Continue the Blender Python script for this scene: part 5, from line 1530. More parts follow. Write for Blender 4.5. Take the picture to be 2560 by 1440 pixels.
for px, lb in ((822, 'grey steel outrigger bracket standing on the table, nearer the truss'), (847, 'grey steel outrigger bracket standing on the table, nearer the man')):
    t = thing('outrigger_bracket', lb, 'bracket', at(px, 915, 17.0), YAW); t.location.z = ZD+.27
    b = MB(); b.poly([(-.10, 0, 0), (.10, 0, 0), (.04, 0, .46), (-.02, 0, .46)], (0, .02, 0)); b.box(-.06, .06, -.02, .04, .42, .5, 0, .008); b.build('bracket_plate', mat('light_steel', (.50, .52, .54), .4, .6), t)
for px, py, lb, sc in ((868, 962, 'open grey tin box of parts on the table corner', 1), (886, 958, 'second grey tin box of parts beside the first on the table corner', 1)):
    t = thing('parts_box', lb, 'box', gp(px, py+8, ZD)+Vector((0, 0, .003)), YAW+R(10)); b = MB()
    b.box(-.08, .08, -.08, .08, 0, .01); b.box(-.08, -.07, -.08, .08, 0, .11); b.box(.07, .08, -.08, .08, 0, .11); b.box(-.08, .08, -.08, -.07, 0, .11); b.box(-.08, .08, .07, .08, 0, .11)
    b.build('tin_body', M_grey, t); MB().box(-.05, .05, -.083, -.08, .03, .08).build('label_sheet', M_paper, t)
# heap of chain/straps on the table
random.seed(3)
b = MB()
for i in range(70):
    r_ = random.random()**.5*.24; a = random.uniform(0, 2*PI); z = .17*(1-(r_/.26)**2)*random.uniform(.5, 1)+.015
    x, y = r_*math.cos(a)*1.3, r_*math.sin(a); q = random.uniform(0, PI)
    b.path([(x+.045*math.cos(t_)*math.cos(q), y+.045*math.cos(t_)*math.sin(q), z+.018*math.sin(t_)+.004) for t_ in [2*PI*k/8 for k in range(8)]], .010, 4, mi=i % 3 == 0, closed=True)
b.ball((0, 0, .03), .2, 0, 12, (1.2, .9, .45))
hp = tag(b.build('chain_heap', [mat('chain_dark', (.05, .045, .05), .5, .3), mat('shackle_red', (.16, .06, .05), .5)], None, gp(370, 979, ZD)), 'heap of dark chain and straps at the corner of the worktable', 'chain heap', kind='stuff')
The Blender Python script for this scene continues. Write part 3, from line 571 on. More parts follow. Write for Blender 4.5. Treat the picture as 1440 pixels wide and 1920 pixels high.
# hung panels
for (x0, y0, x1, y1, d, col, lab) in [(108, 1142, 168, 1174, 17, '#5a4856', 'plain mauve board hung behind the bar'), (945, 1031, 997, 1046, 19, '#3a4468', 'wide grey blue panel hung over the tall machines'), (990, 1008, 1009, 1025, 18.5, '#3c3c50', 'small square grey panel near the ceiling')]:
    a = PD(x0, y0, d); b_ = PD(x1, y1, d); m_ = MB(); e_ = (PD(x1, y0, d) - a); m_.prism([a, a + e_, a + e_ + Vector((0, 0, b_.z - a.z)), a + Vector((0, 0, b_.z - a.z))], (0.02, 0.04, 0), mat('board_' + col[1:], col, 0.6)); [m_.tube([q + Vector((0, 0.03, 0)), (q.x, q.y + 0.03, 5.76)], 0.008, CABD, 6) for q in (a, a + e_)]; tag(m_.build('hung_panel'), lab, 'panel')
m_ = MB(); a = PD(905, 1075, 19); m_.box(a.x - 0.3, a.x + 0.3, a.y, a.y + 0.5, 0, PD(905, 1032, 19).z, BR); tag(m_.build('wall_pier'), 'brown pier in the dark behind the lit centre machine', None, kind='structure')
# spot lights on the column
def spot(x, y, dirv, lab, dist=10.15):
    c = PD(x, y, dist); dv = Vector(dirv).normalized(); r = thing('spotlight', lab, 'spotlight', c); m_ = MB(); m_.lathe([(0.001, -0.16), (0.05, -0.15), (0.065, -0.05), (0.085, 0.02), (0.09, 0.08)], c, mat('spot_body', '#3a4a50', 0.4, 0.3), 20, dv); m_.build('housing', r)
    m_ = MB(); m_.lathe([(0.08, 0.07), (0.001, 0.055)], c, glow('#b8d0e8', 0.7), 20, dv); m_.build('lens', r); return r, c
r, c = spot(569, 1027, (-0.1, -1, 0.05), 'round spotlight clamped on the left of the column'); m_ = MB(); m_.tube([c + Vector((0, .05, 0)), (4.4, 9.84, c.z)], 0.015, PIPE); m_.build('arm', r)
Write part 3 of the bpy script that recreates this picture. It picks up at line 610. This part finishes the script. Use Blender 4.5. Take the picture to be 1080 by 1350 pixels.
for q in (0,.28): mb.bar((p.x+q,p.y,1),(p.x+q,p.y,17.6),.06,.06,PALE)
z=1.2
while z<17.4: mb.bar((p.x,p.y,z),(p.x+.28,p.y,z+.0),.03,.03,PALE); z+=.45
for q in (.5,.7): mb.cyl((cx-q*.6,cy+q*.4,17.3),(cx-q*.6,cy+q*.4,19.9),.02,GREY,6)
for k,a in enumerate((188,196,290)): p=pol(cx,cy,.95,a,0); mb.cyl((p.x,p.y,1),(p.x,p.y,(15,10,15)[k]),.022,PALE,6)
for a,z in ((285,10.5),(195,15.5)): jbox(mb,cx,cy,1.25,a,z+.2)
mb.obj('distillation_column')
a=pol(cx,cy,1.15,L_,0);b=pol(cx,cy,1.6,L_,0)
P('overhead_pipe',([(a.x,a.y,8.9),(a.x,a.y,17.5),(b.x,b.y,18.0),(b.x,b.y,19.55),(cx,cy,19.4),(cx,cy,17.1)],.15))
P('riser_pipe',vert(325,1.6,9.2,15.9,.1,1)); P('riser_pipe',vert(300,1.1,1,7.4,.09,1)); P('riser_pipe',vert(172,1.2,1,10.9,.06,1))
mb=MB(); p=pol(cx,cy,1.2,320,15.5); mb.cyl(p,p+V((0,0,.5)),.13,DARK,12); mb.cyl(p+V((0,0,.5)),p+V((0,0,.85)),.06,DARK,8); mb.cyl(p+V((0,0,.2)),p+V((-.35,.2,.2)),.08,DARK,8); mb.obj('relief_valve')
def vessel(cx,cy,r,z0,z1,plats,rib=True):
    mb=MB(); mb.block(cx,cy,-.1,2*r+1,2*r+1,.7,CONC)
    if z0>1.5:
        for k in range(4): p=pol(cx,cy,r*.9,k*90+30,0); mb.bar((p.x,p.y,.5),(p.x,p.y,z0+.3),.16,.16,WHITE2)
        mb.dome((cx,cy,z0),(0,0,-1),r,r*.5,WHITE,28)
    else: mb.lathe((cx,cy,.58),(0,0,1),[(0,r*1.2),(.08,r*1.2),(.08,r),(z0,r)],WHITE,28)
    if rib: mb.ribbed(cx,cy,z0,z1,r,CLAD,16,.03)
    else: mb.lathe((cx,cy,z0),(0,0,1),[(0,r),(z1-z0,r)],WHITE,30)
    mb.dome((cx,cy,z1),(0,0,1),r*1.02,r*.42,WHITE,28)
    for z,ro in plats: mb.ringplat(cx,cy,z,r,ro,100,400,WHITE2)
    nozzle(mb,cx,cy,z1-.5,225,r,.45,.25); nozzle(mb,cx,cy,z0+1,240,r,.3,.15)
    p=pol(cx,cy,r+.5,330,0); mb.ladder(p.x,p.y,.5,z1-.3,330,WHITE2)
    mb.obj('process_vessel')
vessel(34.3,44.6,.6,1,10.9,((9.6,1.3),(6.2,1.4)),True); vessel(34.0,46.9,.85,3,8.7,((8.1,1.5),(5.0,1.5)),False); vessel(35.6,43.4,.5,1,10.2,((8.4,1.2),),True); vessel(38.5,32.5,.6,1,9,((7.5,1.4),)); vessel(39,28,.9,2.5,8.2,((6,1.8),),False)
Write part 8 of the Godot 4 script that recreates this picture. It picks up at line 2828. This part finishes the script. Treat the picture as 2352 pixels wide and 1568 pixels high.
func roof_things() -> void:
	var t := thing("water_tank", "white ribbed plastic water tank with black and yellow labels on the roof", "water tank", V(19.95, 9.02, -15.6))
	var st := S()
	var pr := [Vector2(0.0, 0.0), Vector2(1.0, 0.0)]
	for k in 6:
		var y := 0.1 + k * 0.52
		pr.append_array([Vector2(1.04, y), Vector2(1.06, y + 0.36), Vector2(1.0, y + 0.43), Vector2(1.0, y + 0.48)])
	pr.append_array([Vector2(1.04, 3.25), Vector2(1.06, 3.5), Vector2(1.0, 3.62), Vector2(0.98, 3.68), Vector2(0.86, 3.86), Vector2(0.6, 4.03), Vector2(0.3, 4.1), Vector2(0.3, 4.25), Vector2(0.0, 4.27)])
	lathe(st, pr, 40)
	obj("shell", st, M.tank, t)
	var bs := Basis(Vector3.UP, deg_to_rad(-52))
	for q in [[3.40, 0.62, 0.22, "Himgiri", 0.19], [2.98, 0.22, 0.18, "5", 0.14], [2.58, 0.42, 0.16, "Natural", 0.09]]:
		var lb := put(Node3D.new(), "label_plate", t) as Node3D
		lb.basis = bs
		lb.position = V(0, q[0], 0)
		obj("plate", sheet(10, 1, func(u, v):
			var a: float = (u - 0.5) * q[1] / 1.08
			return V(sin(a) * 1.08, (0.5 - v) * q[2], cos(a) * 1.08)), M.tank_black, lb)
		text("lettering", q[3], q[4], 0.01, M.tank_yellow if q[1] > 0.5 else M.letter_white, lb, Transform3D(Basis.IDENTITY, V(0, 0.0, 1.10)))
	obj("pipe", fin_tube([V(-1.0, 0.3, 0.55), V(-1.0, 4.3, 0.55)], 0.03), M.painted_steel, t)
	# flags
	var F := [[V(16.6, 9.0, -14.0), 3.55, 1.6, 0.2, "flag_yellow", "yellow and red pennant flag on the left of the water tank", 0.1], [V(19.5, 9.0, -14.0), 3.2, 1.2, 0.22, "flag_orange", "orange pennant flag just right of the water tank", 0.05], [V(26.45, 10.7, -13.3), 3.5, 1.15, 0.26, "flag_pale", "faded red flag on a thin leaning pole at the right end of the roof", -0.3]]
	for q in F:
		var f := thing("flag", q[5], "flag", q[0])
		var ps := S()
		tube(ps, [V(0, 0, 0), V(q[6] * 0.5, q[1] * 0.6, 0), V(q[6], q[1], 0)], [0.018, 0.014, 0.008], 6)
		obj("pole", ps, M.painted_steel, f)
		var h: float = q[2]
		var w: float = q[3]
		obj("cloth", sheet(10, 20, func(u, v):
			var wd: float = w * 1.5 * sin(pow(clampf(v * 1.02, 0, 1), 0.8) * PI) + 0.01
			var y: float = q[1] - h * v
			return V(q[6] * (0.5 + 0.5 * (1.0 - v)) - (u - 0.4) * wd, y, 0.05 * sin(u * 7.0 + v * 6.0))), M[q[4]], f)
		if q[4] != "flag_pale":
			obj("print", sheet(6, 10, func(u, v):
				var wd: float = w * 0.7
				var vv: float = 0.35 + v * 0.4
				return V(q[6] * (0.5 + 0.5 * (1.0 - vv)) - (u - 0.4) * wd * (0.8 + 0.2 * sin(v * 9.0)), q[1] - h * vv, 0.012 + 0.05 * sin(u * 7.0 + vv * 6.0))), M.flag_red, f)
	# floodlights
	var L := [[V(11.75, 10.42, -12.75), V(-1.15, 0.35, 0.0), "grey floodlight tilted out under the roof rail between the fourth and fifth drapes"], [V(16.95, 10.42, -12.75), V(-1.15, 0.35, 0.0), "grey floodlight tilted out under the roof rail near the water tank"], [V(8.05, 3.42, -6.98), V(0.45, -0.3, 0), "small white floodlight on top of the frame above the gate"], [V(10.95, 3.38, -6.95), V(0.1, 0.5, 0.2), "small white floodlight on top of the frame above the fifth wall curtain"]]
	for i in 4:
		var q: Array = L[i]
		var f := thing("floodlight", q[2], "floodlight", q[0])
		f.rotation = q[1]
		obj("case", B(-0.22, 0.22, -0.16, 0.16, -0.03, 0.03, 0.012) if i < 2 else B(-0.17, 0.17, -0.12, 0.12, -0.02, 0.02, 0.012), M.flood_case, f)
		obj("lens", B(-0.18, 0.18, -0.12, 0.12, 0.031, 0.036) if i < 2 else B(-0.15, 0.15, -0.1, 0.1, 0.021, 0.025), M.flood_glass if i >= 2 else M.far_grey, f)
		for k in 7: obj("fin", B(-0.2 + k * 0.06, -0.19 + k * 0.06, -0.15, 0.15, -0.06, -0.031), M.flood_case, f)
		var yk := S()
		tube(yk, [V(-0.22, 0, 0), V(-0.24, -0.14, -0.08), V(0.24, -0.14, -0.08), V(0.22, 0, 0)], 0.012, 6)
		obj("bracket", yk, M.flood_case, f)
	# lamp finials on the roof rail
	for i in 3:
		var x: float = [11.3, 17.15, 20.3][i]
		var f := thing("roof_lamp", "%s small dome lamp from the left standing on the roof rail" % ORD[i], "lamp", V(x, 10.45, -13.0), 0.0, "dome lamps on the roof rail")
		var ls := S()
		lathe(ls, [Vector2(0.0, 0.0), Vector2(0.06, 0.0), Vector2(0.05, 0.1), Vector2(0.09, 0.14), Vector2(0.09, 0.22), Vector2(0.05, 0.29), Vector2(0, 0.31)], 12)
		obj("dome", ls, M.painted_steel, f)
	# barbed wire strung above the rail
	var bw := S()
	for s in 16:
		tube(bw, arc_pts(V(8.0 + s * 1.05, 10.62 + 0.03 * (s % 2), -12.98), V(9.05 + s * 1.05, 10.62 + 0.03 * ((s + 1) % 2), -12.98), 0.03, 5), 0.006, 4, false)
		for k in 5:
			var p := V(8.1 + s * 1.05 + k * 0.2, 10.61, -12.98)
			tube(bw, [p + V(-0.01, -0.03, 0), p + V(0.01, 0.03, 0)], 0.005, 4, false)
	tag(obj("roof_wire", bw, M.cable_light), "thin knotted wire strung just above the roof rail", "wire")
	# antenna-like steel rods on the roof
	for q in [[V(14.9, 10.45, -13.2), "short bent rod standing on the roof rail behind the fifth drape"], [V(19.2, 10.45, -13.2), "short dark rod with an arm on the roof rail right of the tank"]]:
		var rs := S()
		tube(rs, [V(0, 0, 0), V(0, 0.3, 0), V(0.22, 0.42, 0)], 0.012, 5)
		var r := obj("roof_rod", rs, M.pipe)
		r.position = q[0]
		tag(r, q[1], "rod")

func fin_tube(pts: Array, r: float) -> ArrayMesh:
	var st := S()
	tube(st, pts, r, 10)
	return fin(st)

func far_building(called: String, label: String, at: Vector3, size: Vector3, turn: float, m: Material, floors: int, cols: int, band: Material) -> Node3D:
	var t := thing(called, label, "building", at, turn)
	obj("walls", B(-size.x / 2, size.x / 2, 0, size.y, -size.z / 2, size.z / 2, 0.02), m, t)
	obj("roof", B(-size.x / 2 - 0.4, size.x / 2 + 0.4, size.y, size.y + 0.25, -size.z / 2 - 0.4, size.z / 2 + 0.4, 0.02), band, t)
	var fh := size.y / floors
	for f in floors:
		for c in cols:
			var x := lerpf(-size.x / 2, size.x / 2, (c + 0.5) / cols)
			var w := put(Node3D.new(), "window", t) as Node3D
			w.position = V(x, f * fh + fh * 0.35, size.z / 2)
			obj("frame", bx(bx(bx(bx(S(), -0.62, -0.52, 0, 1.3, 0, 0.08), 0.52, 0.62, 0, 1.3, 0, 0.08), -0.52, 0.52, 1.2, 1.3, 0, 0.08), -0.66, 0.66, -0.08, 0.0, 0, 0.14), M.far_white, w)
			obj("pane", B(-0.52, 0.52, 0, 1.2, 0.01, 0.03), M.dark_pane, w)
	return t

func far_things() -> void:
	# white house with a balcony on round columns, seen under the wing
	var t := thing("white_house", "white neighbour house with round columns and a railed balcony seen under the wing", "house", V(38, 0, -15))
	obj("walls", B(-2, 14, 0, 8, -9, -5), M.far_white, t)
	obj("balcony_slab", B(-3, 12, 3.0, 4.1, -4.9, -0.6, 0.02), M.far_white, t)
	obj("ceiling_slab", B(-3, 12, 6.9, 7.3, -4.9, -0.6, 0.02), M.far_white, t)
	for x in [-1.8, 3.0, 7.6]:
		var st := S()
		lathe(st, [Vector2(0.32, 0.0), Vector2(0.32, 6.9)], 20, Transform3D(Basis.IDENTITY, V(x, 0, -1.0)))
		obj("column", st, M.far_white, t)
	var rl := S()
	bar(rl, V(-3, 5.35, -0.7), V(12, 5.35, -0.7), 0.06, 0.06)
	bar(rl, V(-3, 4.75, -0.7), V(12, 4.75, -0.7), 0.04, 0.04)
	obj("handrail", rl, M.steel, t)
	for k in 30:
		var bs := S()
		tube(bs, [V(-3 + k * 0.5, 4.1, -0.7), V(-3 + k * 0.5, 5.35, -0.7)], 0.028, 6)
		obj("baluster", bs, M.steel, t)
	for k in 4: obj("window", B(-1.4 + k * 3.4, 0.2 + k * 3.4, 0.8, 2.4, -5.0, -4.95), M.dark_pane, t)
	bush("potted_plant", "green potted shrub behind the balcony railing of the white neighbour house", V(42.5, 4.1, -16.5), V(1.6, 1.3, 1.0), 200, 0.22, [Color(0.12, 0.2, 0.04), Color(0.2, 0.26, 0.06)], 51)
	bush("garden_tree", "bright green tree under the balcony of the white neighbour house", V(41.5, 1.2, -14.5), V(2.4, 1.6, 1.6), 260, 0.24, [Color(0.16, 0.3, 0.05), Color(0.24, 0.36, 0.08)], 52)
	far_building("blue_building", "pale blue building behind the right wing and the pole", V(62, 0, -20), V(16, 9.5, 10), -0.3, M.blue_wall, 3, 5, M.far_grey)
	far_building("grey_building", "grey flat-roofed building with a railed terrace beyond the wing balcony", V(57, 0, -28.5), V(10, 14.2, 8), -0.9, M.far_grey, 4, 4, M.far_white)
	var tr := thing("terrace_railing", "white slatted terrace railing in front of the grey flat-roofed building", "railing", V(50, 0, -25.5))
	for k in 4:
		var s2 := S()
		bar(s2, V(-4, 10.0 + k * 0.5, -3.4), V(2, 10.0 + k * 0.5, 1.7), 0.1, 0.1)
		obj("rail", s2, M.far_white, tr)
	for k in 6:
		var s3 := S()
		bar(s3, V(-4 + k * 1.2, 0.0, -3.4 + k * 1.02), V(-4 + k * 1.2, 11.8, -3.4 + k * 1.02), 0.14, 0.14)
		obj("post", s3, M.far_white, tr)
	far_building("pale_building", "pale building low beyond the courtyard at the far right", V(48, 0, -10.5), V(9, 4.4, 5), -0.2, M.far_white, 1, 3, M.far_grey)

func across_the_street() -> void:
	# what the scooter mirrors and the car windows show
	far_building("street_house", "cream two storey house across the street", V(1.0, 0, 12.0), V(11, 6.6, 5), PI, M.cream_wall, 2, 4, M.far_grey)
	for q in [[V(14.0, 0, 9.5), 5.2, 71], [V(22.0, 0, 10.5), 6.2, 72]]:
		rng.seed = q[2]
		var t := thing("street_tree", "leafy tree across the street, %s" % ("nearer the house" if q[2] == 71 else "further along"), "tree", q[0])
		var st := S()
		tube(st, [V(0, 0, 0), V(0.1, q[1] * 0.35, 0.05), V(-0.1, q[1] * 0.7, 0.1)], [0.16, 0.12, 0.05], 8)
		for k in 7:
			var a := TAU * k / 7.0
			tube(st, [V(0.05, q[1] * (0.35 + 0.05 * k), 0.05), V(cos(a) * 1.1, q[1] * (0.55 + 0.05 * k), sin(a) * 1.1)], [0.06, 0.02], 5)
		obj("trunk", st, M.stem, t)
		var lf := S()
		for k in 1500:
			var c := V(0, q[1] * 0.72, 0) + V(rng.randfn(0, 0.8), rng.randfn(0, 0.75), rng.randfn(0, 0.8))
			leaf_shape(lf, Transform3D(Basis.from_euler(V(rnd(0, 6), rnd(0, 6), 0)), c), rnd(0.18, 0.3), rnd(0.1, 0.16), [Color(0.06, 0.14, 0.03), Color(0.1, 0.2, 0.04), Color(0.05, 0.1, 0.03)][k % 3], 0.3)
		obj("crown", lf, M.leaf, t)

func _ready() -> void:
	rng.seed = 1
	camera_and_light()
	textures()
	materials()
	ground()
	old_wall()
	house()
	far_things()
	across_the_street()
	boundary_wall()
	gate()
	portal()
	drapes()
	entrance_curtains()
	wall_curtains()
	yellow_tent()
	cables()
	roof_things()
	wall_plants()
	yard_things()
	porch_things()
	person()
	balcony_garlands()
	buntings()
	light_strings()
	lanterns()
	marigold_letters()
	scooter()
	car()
◆ ◆ ◆ ◆ ◆ ◆ ◆
- _Task objective_
Using the listing above, gather each line that holds the string "Treat" and copy it.

- _Solved exercise_
The Blender Python script for this scene continues. Write part 3, from line 571 on. More parts follow. Write for Blender 4.5. Treat the picture as 1440 pixels wide and 1920 pixels high.
Write part 8 of the Godot 4 script that recreates this picture. It picks up at line 2828. This part finishes the script. Treat the picture as 2352 pixels wide and 1568 pixels high.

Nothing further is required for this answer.